Quote the listing in full, exactly as given, minus any pictures.
========================================
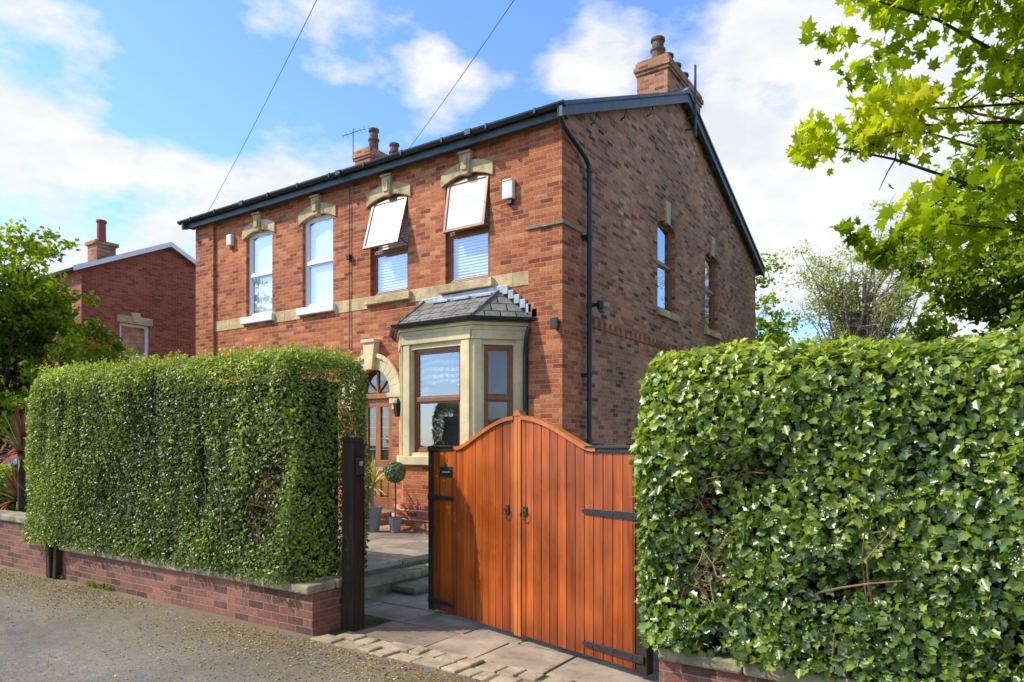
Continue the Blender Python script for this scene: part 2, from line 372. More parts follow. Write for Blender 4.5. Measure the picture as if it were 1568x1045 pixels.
def hedge(name,x0,x1,y0,y1,z0,z1,n,lsize,tmpl,mat,r=0.2,patches=(),amp=0.07,seed=1,taper=0.0,faces=('f','t','l','r','b'),topbright=0.3,shoots=0,twn=40,streak=1.0,thin=1.1,flowers=0,sag=0.0,top_tilt=0.0):
    par=empty(name)
    A={'f':(x1-x0)*(z1-z0),'b':(x1-x0)*(z1-z0)*0.2,'t':(x1-x0)*(y1-y0)*.8,'l':(y1-y0)*(z1-z0),'r':(y1-y0)*(z1-z0)}
    tot=sum(A[k] for k in faces)
    P=[]
    for k in faces:
        m=int(n*A[k]/tot); a=rng.random(m); b=rng.random(m)
        X=x0+(x1-x0)*a; Y=y0+(y1-y0)*a; Z=z0+(z1-z0)*b
        if k=='f': q=np.stack([X,np.full(m,y0),Z],1)
        if k=='b': q=np.stack([X,np.full(m,y1),Z],1)
        if k=='l': q=np.stack([np.full(m,x0),Y,Z],1)
        if k=='r': q=np.stack([np.full(m,x1),Y,Z],1)
        if k=='t': q=np.stack([X,y0+(y1-y0)*b,np.full(m,z1)],1)
        P.append(q)
    P=np.concatenate(P)
    lo=np.array([x0+r,y0+r,z0-0.5]); hi=np.array([x1-r,y1-r,z1-r])
    inn=np.clip(P,lo,hi); d=P-inn; L=np.linalg.norm(d,axis=1,keepdims=True)+1e-9; nn=d/L
    fn=FN(seed,[1.6,4,9]); v=fn(P); fn2=FN(seed+5,[14,25]); v2=fn2(P*np.array([1,1,streak]))
    dep=rng.exponential(0.045,len(P))
    S=inn+nn*(r+amp*v[:,None]+0.03*v2[:,None]-dep[:,None])
    tl=1+top_tilt*(x1-P[:,0])/(x1-x0)
    S[:,2]=z0+(S[:,2]-z0)*tl
    if taper: S[:,1]-=taper*(1-np.clip((S[:,2]-z0)/(z1-z0),0,1))*(S[:,1]<(y0+y1)/2)
    keep=(S[:,2]>z0-sag*(0.5+0.5*v2)-0.02)
    for (cx,cz,rx,rz,st) in patches:
        wob=1+0.35*fn2(P*0.5)
        g=np.exp(-((P[:,0]-cx)/(rx*wob))**2-((P[:,2]-cz)/(rz*wob))**2)*(P[:,1]<y0+0.3)
        keep&=rng.random(len(P))>g*st
        S[:,1]+=g*0.12
    keep&=rng.random(len(P))>np.clip((-v2-0.35)*thin,0,0.8)
    S=S[keep]; nn=nn[keep]; vv=v[keep]; vv2=v2[keep]; dep=dep[keep]
    nr=nn*1.0+rng.normal(size=S.shape)*0.7+np.array([0,0,0.45])
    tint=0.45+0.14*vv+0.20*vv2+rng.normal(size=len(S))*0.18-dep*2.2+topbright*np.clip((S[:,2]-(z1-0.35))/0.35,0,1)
    sz=lsize*rng.uniform(0.55,1.4,len(S))
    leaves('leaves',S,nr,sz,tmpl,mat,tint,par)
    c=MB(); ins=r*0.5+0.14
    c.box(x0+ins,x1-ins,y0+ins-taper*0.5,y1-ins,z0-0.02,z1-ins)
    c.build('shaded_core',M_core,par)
    tw=MB()
    def twig(p,d,l,rr):
        pts=[p]; q=Vector(p); dd=Vector(d).normalized()
        for i in range(4):
            dd=(dd+Vector((random.gauss(0,.35),random.gauss(0,.3),random.gauss(0,.35)))).normalized()
            q=q+dd*l/4; pts.append(tuple(q))
        tw.tube(pts,rr,rr*0.4,4); return pts
    for (cx,cz,rx,rz,st) in patches:
        for i in range(int(twn*st*rx*rz*10)+10):
            p=(cx+random.gauss(0,rx*.6),y0+random.uniform(0.06,0.22),cz+random.gauss(0,rz*.6))
            if p[2]>z1-0.1: continue
            pts=twig(p,(random.gauss(0,1),-0.25,random.gauss(0.5,1)),random.uniform(.2,.45),random.uniform(.003,.007))
            for j in (1,2,3):
                twig(pts[j],(random.gauss(0,1),-0.2,random.gauss(0.2,1)),random.uniform(.08,.2),0.0022)
    for i in range(50):
        x=random.uniform(x0+.1,x1-.1)
        twig((x,y0+random.uniform(.03,.15),z0+random.uniform(0,.5)),(random.gauss(0,.4),-0.1,1),random.uniform(.4,.9),random.uniform(.005,.010))
    if shoots:
        sp=[];sn=[]
        for i in range(shoots):
            x=random.uniform(x0+.05,x1-.05); y=random.uniform(y0+.02,y1-.1); l=random.uniform(.02,.10)
            tz=z0+(z1-.04-z0)*(1+top_tilt*(x1-x)/(x1-x0))
            tw.tube([(x,y,tz-.1),(x+random.gauss(0,.02),y+random.gauss(0,.02),tz+l)],.003,.0015,3)
            for k in range(6):
                sp.append((x+random.gauss(0,.015),y+random.gauss(0,.015),tz+l*k/5)); sn.append((random.gauss(0,1),random.gauss(0,1),.6))
        leaves('top_shoots',np.array(sp),np.array(sn),np.full(len(sp),lsize*.9),tmpl,mat,np.full(len(sp),0.8)+rng.normal(size=len(sp))*0.12,par)
    if flowers:
        fp=[]
        for i in range(flowers):
            j=random.randrange(len(S))
            if S[j][2]>z0+(z1-z0)*random.random()**1.1: continue
            for k in range(random.randint(8,18)): fp.append(S[j]+nn[j]*.03+np.array([random.gauss(0,.014) for _ in range(3)]))
        fp=np.array(fp)
        leaves('blossom',fp,rng.normal(size=fp.shape)+np.array([0,-.6,.6]),np.full(len(fp),.013),LT_DIA,M_flower,rng.random(len(fp)),par)
    tw.build('bare_twigs',M_twig,par)
    return par

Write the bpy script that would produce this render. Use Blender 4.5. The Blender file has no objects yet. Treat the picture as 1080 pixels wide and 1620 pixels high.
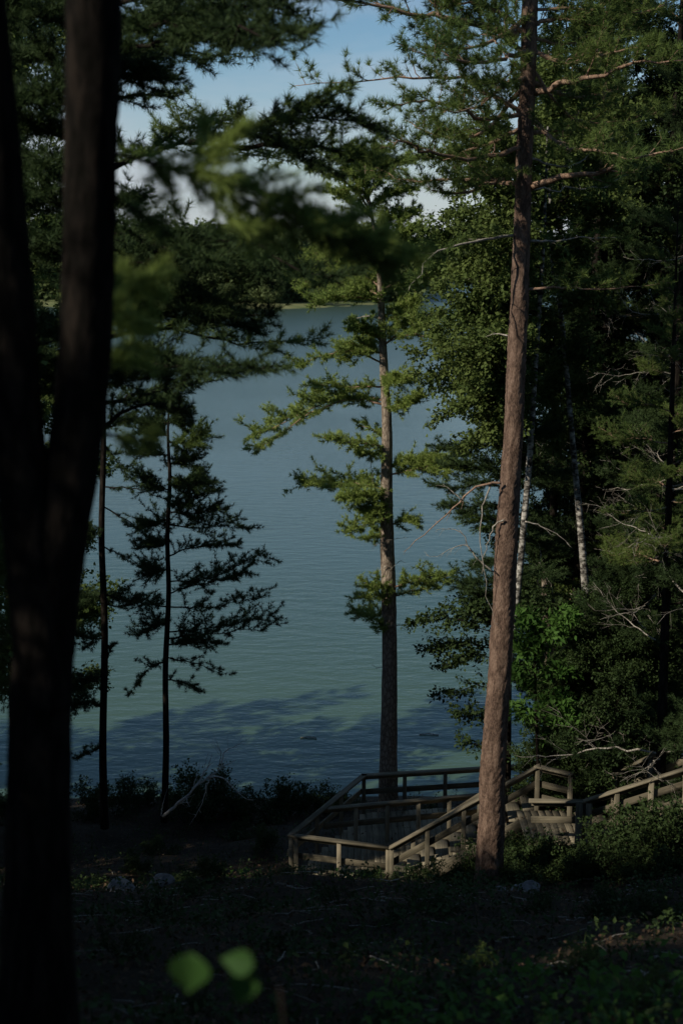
========================================
> **Solution to this task**:
Continue the Blender Python script for this scene: part 2, from line 372. More parts follow. Write for Blender 4.5. Measure the picture as if it were 1568x1045 pixels.
def hedge(name,x0,x1,y0,y1,z0,z1,n,lsize,tmpl,mat,r=0.2,patches=(),amp=0.07,seed=1,taper=0.0,faces=('f','t','l','r','b'),topbright=0.3,shoots=0,twn=40,streak=1.0,thin=1.1,flowers=0,sag=0.0,top_tilt=0.0):
    par=empty(name)
    A={'f':(x1-x0)*(z1-z0),'b':(x1-x0)*(z1-z0)*0.2,'t':(x1-x0)*(y1-y0)*.8,'l':(y1-y0)*(z1-z0),'r':(y1-y0)*(z1-z0)}
    tot=sum(A[k] for k in faces)
    P=[]
    for k in faces:
        m=int(n*A[k]/tot); a=rng.random(m); b=rng.random(m)
        X=x0+(x1-x0)*a; Y=y0+(y1-y0)*a; Z=z0+(z1-z0)*b
        if k=='f': q=np.stack([X,np.full(m,y0),Z],1)
        if k=='b': q=np.stack([X,np.full(m,y1),Z],1)
        if k=='l': q=np.stack([np.full(m,x0),Y,Z],1)
        if k=='r': q=np.stack([np.full(m,x1),Y,Z],1)
        if k=='t': q=np.stack([X,y0+(y1-y0)*b,np.full(m,z1)],1)
        P.append(q)
    P=np.concatenate(P)
    lo=np.array([x0+r,y0+r,z0-0.5]); hi=np.array([x1-r,y1-r,z1-r])
    inn=np.clip(P,lo,hi); d=P-inn; L=np.linalg.norm(d,axis=1,keepdims=True)+1e-9; nn=d/L
    fn=FN(seed,[1.6,4,9]); v=fn(P); fn2=FN(seed+5,[14,25]); v2=fn2(P*np.array([1,1,streak]))
    dep=rng.exponential(0.045,len(P))
    S=inn+nn*(r+amp*v[:,None]+0.03*v2[:,None]-dep[:,None])
    tl=1+top_tilt*(x1-P[:,0])/(x1-x0)
    S[:,2]=z0+(S[:,2]-z0)*tl
    if taper: S[:,1]-=taper*(1-np.clip((S[:,2]-z0)/(z1-z0),0,1))*(S[:,1]<(y0+y1)/2)
    keep=(S[:,2]>z0-sag*(0.5+0.5*v2)-0.02)
    for (cx,cz,rx,rz,st) in patches:
        wob=1+0.35*fn2(P*0.5)
        g=np.exp(-((P[:,0]-cx)/(rx*wob))**2-((P[:,2]-cz)/(rz*wob))**2)*(P[:,1]<y0+0.3)
        keep&=rng.random(len(P))>g*st
        S[:,1]+=g*0.12
    keep&=rng.random(len(P))>np.clip((-v2-0.35)*thin,0,0.8)
    S=S[keep]; nn=nn[keep]; vv=v[keep]; vv2=v2[keep]; dep=dep[keep]
    nr=nn*1.0+rng.normal(size=S.shape)*0.7+np.array([0,0,0.45])
    tint=0.45+0.14*vv+0.20*vv2+rng.normal(size=len(S))*0.18-dep*2.2+topbright*np.clip((S[:,2]-(z1-0.35))/0.35,0,1)
    sz=lsize*rng.uniform(0.55,1.4,len(S))
    leaves('leaves',S,nr,sz,tmpl,mat,tint,par)
    c=MB(); ins=r*0.5+0.14
    c.box(x0+ins,x1-ins,y0+ins-taper*0.5,y1-ins,z0-0.02,z1-ins)
    c.build('shaded_core',M_core,par)
    tw=MB()
    def twig(p,d,l,rr):
        pts=[p]; q=Vector(p); dd=Vector(d).normalized()
        for i in range(4):
            dd=(dd+Vector((random.gauss(0,.35),random.gauss(0,.3),random.gauss(0,.35)))).normalized()
            q=q+dd*l/4; pts.append(tuple(q))
        tw.tube(pts,rr,rr*0.4,4); return pts
    for (cx,cz,rx,rz,st) in patches:
        for i in range(int(twn*st*rx*rz*10)+10):
            p=(cx+random.gauss(0,rx*.6),y0+random.uniform(0.06,0.22),cz+random.gauss(0,rz*.6))
            if p[2]>z1-0.1: continue
            pts=twig(p,(random.gauss(0,1),-0.25,random.gauss(0.5,1)),random.uniform(.2,.45),random.uniform(.003,.007))
            for j in (1,2,3):
                twig(pts[j],(random.gauss(0,1),-0.2,random.gauss(0.2,1)),random.uniform(.08,.2),0.0022)
    for i in range(50):
        x=random.uniform(x0+.1,x1-.1)
        twig((x,y0+random.uniform(.03,.15),z0+random.uniform(0,.5)),(random.gauss(0,.4),-0.1,1),random.uniform(.4,.9),random.uniform(.005,.010))
    if shoots:
        sp=[];sn=[]
        for i in range(shoots):
            x=random.uniform(x0+.05,x1-.05); y=random.uniform(y0+.02,y1-.1); l=random.uniform(.02,.10)
            tz=z0+(z1-.04-z0)*(1+top_tilt*(x1-x)/(x1-x0))
            tw.tube([(x,y,tz-.1),(x+random.gauss(0,.02),y+random.gauss(0,.02),tz+l)],.003,.0015,3)
            for k in range(6):
                sp.append((x+random.gauss(0,.015),y+random.gauss(0,.015),tz+l*k/5)); sn.append((random.gauss(0,1),random.gauss(0,1),.6))
        leaves('top_shoots',np.array(sp),np.array(sn),np.full(len(sp),lsize*.9),tmpl,mat,np.full(len(sp),0.8)+rng.normal(size=len(sp))*0.12,par)
    if flowers:
        fp=[]
        for i in range(flowers):
            j=random.randrange(len(S))
            if S[j][2]>z0+(z1-z0)*random.random()**1.1: continue
            for k in range(random.randint(8,18)): fp.append(S[j]+nn[j]*.03+np.array([random.gauss(0,.014) for _ in range(3)]))
        fp=np.array(fp)
        leaves('blossom',fp,rng.normal(size=fp.shape)+np.array([0,-.6,.6]),np.full(len(fp),.013),LT_DIA,M_flower,rng.random(len(fp)),par)
    tw.build('bare_twigs',M_twig,par)
    return par

Write the bpy script that would produce this render. Use Blender 4.5. The Blender file has no objects yet. Treat the picture as 1080 pixels wide and 1620 pixels high.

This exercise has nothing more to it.